- _DATA EXTRACT_:
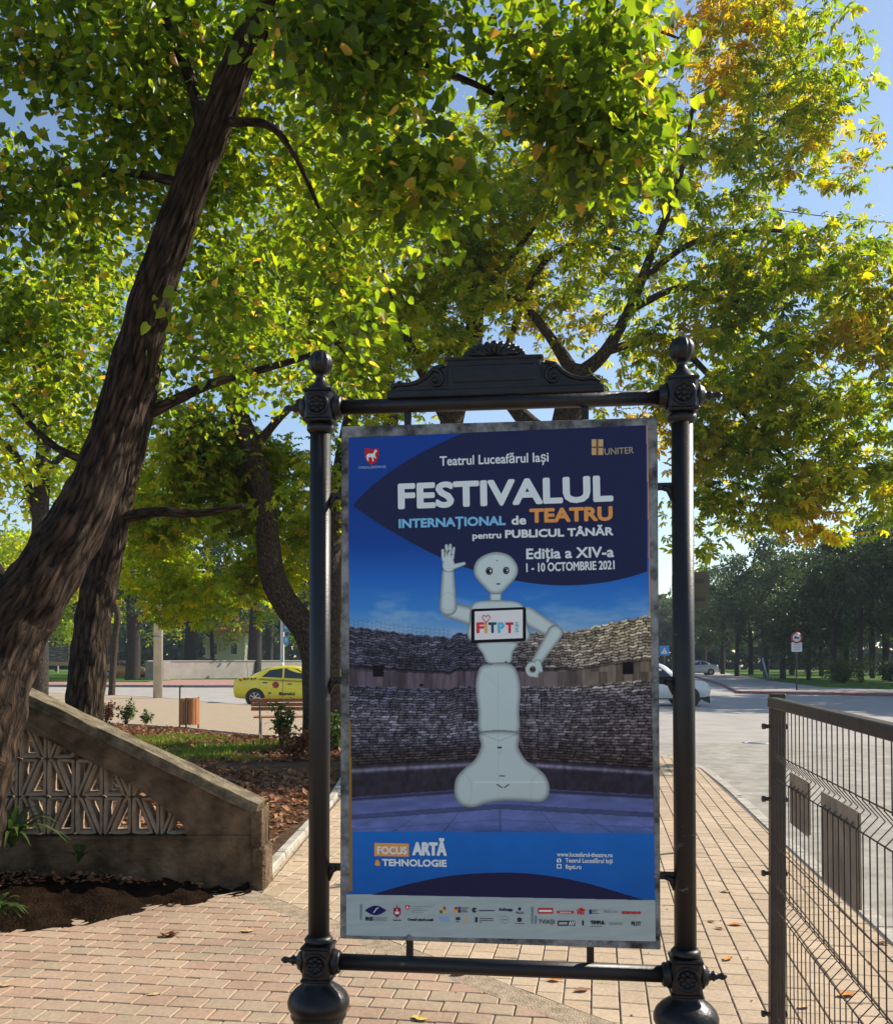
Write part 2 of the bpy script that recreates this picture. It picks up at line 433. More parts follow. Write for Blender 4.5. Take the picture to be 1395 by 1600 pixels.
M_pavB = island_mat('paver_tan', [(0,(.42,.315,.21)),(.5,(.44,.335,.23)),(1,(.48,.365,.255))], .85, .28, 55, .3)
pb = lambda off, k: tuple((Vector(BAND0)+bn*off+bd*k))[:2]
SOILEDGE = [gr(-420,1560), gr(-60,1478), gr(120,1450), gr(250,1425), gr(350,1405), gr(392,1398)]
lineA = [(pb(-BW,10), pb(-BW,-10)), (tuple(gr(-40,1466))[:2], tuple(gr(392,1392))[:2])]
lineA[1] = (lineA[1][1], lineA[1][0]); lineA[1] = (lineA[1][0], lineA[1][1])
lineB = [(pb(BW,-10), pb(BW,10)), ((-1.30,6.3),(-1.18,16.6)), ((3.93-.14,14.4),(1.86-.10,0.)), ]
# keep-left tests need the right orientation; flip any line that rejects a known inside point
def orient(lines, pt):
    out = []
    for a, b in lines:
        s = (b[0]-a[0])*(pt[1]-a[1])-(b[1]-a[1])*(pt[0]-a[0]); out.append((a, b) if s > 0 else (b, a))
    return out
inA = tuple(gr(200,1560))[:2]; inB = (1.0, 9.0)
paver_field('paving', orient(lineA, inA), -6.5, 3.2, .3, 8.2, False, M_pavA, 1)
paver_field('paving', orient(lineB, inB), -4.6, 3.2, 1.0, 16.8, True, M_pavB, 2)
struct(MB().slab([(-7,.2),(2.0,.2),(2.3,3.0),(2.74-.02,5.9),(3.2,9.7),(3.8,14.4),(3.6,16.6),(-1.25,16.9),(-1.3,6.9),(-7,6.9)], -.02, .0045).build('joint_sand', M_sand))
q = [Vector(BAND0)+bn*BW-bd*.25, Vector(BAND1)+bn*BW+bd*3, Vector(BAND1)-bn*BW+bd*3, Vector(BAND0)-bn*BW-bd*.25]
struct(MB().slab([tuple(p)[:2] for p in q][::-1], -.01, .0105).build('paving_band', M_band))

# soil mound in front of the balustrade
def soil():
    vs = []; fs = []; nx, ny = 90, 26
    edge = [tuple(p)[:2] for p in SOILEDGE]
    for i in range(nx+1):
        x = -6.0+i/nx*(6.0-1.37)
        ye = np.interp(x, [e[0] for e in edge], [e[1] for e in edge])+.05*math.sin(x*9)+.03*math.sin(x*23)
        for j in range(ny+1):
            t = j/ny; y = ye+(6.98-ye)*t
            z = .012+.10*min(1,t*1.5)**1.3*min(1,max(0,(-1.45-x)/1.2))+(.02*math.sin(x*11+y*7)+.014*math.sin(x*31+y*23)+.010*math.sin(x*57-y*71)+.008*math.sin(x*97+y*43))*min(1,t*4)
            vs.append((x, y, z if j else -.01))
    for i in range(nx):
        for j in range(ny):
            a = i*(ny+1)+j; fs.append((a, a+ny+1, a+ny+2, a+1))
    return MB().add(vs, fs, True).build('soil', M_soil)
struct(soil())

# kerbs
def kerb(name, pts, w_, z0, z1, m, side=1, seg=None):
    mb = MB()
    for (a, b) in zip(pts[:-1], pts[1:]):
        a, b = Vector((*a[:2],0)), Vector((*b[:2],0)); L = (b-a).length; n = max(1, int(round(L/(seg or 1.0)))); d = (b-a)/n; nn = Vector((-d.y, d.x, 0)).normalized()*side
        for k in range(n):
            p, q_ = a+d*(k+.006), a+d*(k+.994)
            mb.bar(p+nn*w_/2+Vector((0,0,(z0+z1)/2)), q_+nn*w_/2+Vector((0,0,(z0+z1)/2)), w_, z1-z0, bev=.012)
    return struct(mb.build(name, m))
kerb('kerb', KERB[:8], .13, -.2, .016, M_concrete, 1, .8)
kerb('kerb', KERB[7:], .15, -.2, .012, M_concrete, 1, 1.2)
kerb('garden_kerb', [(-1.345,7.0),(-1.28,11),(-1.40,14.5),(-1.80,17.6),(-2.65,19.15),(-6,22.55),(-9,24.75)], .09, -.1, .055, M_concrete, 1, .9)

# the far side: pavements with red kerbs, lawns
M_walk = mat('pale_walk', (.34,.31,.28), .9, var=.15, vscale=1.5)
M_redkerb = mat('red_walk', (.36,.19,.16), .9, var=.2, vscale=2)
M_lawn = mat('lawn', (.075,.15,.022), .95, var=.45, vscale=3, bump=.6, bscale=25, spec=.1)
FARL = [(-90,96),(-60,78),(-26,61.5),(-15,60.2),(-6,61),(8,62),(12.5,66),(20,112),(22,150),(-90,150)]
struct(MB().slab(FARL, -.19, .0).build('far_pavement', M_redkerb))
kerb('far_kerb', FARL[1:8], .22, -.2, .03, mat('far_kerb_grey', (.20,.18,.17), .9, var=.2, vscale=3), -1, 2.)
struct(MB().slab([(-90,99),(-60,82),(-30,70.5),(-21.5,69.5),(-21.5,78),(12,80),(17,110),(19,150),(-90,150)], -.1, .05).build('lawn', M_lawn))
FARR = [(15.2,49.6),(21.5,45.8),(24,40),(31,35),(60,24),(130,26),(130,150),(34,150),(24.6,95),(18.5,64)]
struct(MB().slab(FARR, -.19, .0).build('far_pavement', M_walk))
struct(MB().slab([(15.25,49.7),(21.5,45.9),(24.1,40.1),(25.6,41.2),(22.5,47.4),(16.4,51.2)], -.05, .006).build('red_pavement_strip', M_redkerb))
kerb('far_kerb', [(24.6,95),(18.5,64),(15.2,49.6),(21.5,45.8),(24,40),(31,35),(60,24)], .2, -.2, .012, mat('red_kerb', (.24,.13,.13), .9, var=.2, vscale=3), -1, 2.)
struct(MB().slab([(33,112),(24.3,70),(22.2,56.5),(25,52),(38,45),(62,33),(130,33),(130,150),(40,150)], -.05, .055).build('lawn', M_lawn))
struct(MB().slab([(14.5,30.8),(19.5,31.6),(19.5,31.74),(14.5,30.94)], ROADZ-.02, ROADZ+.004).build('road_marking', mat('road_paint', (.7,.7,.68), .7, var=.2, vscale=8)))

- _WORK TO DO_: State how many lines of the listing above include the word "range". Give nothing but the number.

- _COMPLETED TASK_: 5